%%

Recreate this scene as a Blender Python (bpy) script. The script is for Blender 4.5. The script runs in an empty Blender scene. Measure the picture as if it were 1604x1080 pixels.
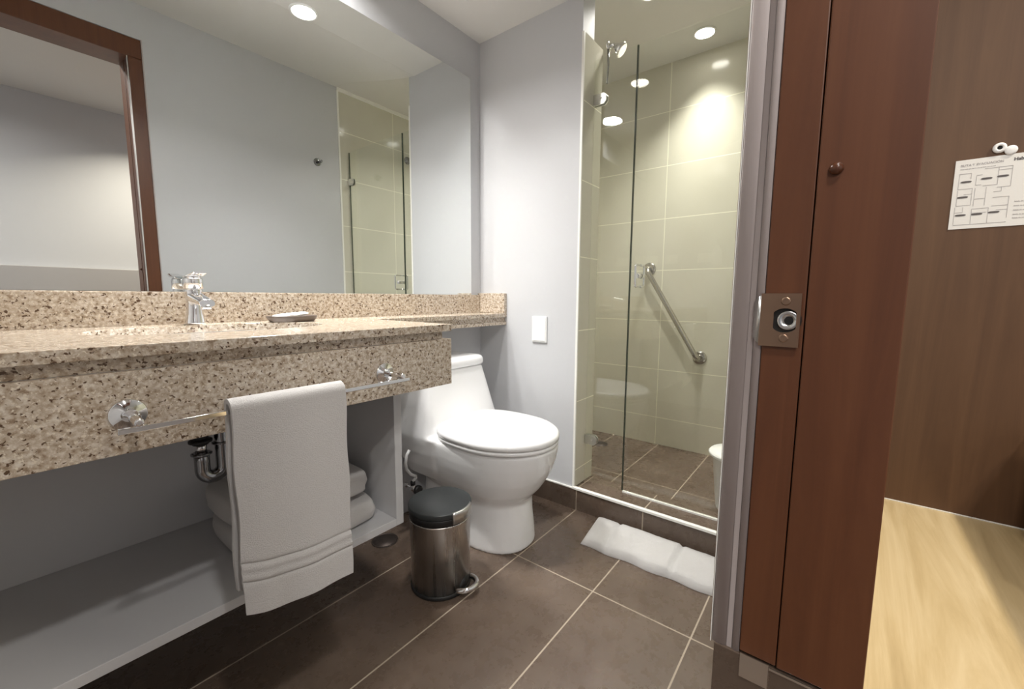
import bpy, bmesh, math, random
from mathutils import Vector, Matrix, noise
random.seed(4)
PI = math.pi
S = bpy.context.scene
COL = S.collection

# ------------------------------------------------------------------ camera
FPX = 656.702; YAW = 0.6622; PITCH = 0.1131; ROLL = -0.0056
cam_d = bpy.data.cameras.new('camera'); cam = bpy.data.objects.new('camera', cam_d); COL.objects.link(cam)
fw = Vector((math.cos(PITCH)*math.cos(YAW), math.cos(PITCH)*math.sin(YAW), -math.sin(PITCH)))
rt = Vector((math.sin(YAW), -math.cos(YAW), 0)); dn = fw.cross(rt)
Rr = math.cos(ROLL)*rt + math.sin(ROLL)*dn
Dd = -math.sin(ROLL)*rt + math.cos(ROLL)*dn
up = -Dd; back = -fw
cam.matrix_world = Matrix(((Rr.x, up.x, back.x, 0), (Rr.y, up.y, back.y, 0), (Rr.z, up.z, back.z, .94), (0, 0, 0, 1)))
cam_d.sensor_width = 36; cam_d.lens = FPX/1604*36; cam_d.clip_start = .02
S.camera = cam

# ------------------------------------------------------------------ light and exposure
S.view_settings.view_transform = 'Standard'; S.view_settings.look = 'None'
S.view_settings.gamma = 1; S.view_settings.use_curve_mapping = False
S.view_settings.exposure = 0.12
S.cycles.use_denoising = True
S.cycles.max_bounces = 12; S.cycles.diffuse_bounces = 6; S.cycles.glossy_bounces = 8; S.cycles.transparent_max_bounces = 24
S.cycles.caustics_reflective = True; S.cycles.blur_glossy = 0.0
S.cycles.sample_clamp_indirect = 0
S.cycles.use_guiding = True; S.cycles.use_surface_guiding = True; S.cycles.use_volume_guiding = False; S.cycles.guiding_training_samples = 128
wd = bpy.data.worlds.new('world'); S.world = wd; wd.use_nodes = True
wd.node_tree.nodes['Background'].inputs[0].default_value = (.75, .85, 1, 1)
wd.node_tree.nodes['Background'].inputs[1].default_value = .35

def disc_lamp(name, x, y, z, power, size=.085, col=(1, .98, .955), spread=150):
    d = bpy.data.lights.new(name, 'AREA'); d.shape = 'DISK'; d.size = size; d.energy = power; d.color = col; d.spread = math.radians(spread)
    o = bpy.data.objects.new(name, d); COL.objects.link(o); o.location = (x, y, z)
    return o
LAMP = dict(vanity=(.60, 1.30, 2.126), middle=(.961, .969, 2.126), shower=(2.46, .66, 2.31), corridor=(1.0, -1.05, 2.31), fill_hall=(-.9, -.9, 2.31), fill_doorway=(.06, -.36, 2.31), fill_shower=(2.0, .78, 2.31))
disc_lamp('downlight_beam', *LAMP['vanity'][:2], 2.115, 13.5, .13, spread=155)
disc_lamp('downlight_beam', *LAMP['middle'][:2], 2.115, 5.0, .13, spread=108)
disc_lamp('downlight_beam', *LAMP['shower'][:2], 2.299, 4.0, .10, (1, .97, .90), spread=85)
disc_lamp('downlight_beam', *LAMP['fill_shower'][:2], 2.299, 6.0, .06, (1, .97, .90), spread=125)  # added lamp out of view, fills the shower and shades the grab rail
disc_lamp('downlight_beam', *LAMP['corridor'][:2], 2.299, 17, .12, (1, .90, .74), spread=130)
disc_lamp('downlight_beam', *LAMP['fill_doorway'][:2], 2.299, 11, .12, (1, .97, .94), spread=165)  # added lamp out of view, brightens towel and apron through the doorway
disc_lamp('downlight_beam', *LAMP['fill_hall'][:2], 2.299, 20, .12, (1, .96, .90), spread=165)  # added lamp out of view, brightens the corridor seen in the mirror

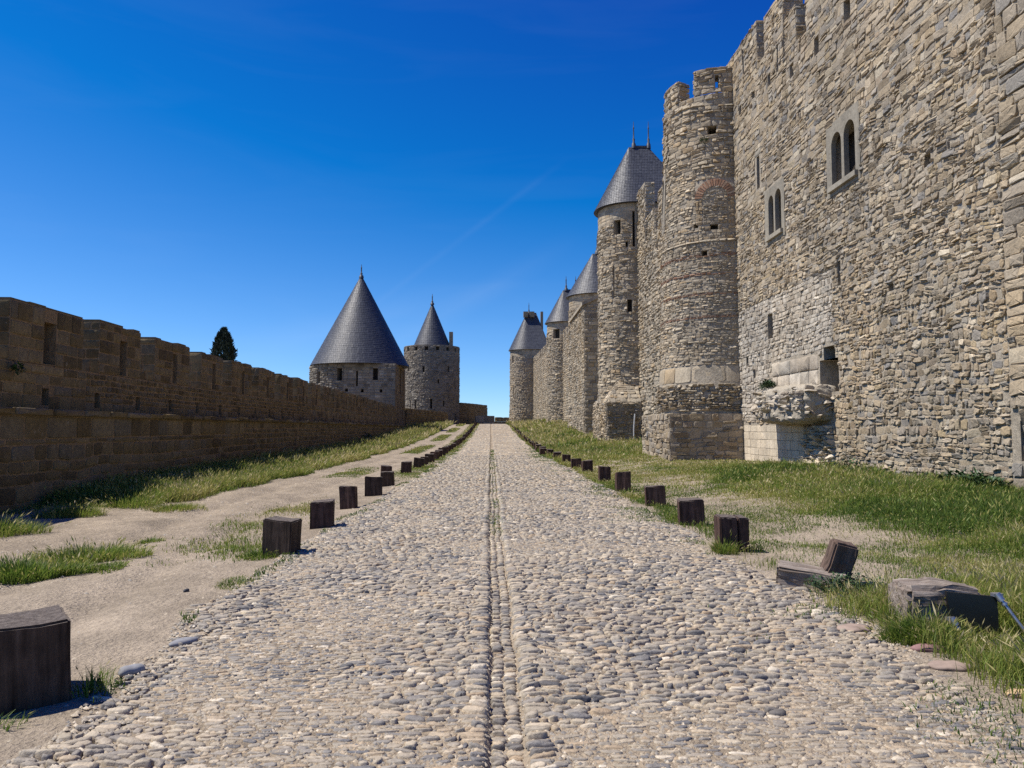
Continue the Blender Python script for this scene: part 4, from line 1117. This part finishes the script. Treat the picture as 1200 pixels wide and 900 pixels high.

%%

### Your objective
From the entries above, output every line exactly and omit any image.

### Answer to this exercise
Recreate this scene as a Blender Python (bpy) script. The script is for Blender 4.5. The script runs in an empty Blender scene. Measure the picture as if it were 1604x1080 pixels.
import bpy, bmesh, math, random
from mathutils import Vector, Matrix, noise
random.seed(4)
PI = math.pi
S = bpy.context.scene
COL = S.collection

# ------------------------------------------------------------------ camera
FPX = 656.702; YAW = 0.6622; PITCH = 0.1131; ROLL = -0.0056
cam_d = bpy.data.cameras.new('camera'); cam = bpy.data.objects.new('camera', cam_d); COL.objects.link(cam)
fw = Vector((math.cos(PITCH)*math.cos(YAW), math.cos(PITCH)*math.sin(YAW), -math.sin(PITCH)))
rt = Vector((math.sin(YAW), -math.cos(YAW), 0)); dn = fw.cross(rt)
Rr = math.cos(ROLL)*rt + math.sin(ROLL)*dn
Dd = -math.sin(ROLL)*rt + math.cos(ROLL)*dn
up = -Dd; back = -fw
cam.matrix_world = Matrix(((Rr.x, up.x, back.x, 0), (Rr.y, up.y, back.y, 0), (Rr.z, up.z, back.z, .94), (0, 0, 0, 1)))
cam_d.sensor_width = 36; cam_d.lens = FPX/1604*36; cam_d.clip_start = .02
S.camera = cam

# ------------------------------------------------------------------ light and exposure
S.view_settings.view_transform = 'Standard'; S.view_settings.look = 'None'
S.view_settings.gamma = 1; S.view_settings.use_curve_mapping = False
S.view_settings.exposure = 0.12
S.cycles.use_denoising = True
S.cycles.max_bounces = 12; S.cycles.diffuse_bounces = 6; S.cycles.glossy_bounces = 8; S.cycles.transparent_max_bounces = 24
S.cycles.caustics_reflective = True; S.cycles.blur_glossy = 0.0
S.cycles.sample_clamp_indirect = 0
S.cycles.use_guiding = True; S.cycles.use_surface_guiding = True; S.cycles.use_volume_guiding = False; S.cycles.guiding_training_samples = 128
wd = bpy.data.worlds.new('world'); S.world = wd; wd.use_nodes = True
wd.node_tree.nodes['Background'].inputs[0].default_value = (.75, .85, 1, 1)
wd.node_tree.nodes['Background'].inputs[1].default_value = .35

def disc_lamp(name, x, y, z, power, size=.085, col=(1, .98, .955), spread=150):
    d = bpy.data.lights.new(name, 'AREA'); d.shape = 'DISK'; d.size = size; d.energy = power; d.color = col; d.spread = math.radians(spread)
    o = bpy.data.objects.new(name, d); COL.objects.link(o); o.location = (x, y, z)
    return o
LAMP = dict(vanity=(.60, 1.30, 2.126), middle=(.961, .969, 2.126), shower=(2.46, .66, 2.31), corridor=(1.0, -1.05, 2.31), fill_hall=(-.9, -.9, 2.31), fill_doorway=(.06, -.36, 2.31), fill_shower=(2.0, .78, 2.31))
disc_lamp('downlight_beam', *LAMP['vanity'][:2], 2.115, 13.5, .13, spread=155)
disc_lamp('downlight_beam', *LAMP['middle'][:2], 2.115, 5.0, .13, spread=108)
disc_lamp('downlight_beam', *LAMP['shower'][:2], 2.299, 4.0, .10, (1, .97, .90), spread=85)
disc_lamp('downlight_beam', *LAMP['fill_shower'][:2], 2.299, 6.0, .06, (1, .97, .90), spread=125)  # added lamp out of view, fills the shower and shades the grab rail
disc_lamp('downlight_beam', *LAMP['corridor'][:2], 2.299, 17, .12, (1, .90, .74), spread=130)
disc_lamp('downlight_beam', *LAMP['fill_doorway'][:2], 2.299, 11, .12, (1, .97, .94), spread=165)  # added lamp out of view, brightens towel and apron through the doorway
disc_lamp('downlight_beam', *LAMP['fill_hall'][:2], 2.299, 20, .12, (1, .96, .90), spread=165)  # added lamp out of view, brightens the corridor seen in the mirror

Continue the Blender Python script for this scene: part 4, from line 1117. This part finishes the script. Treat the picture as 1200 pixels wide and 900 pixels high.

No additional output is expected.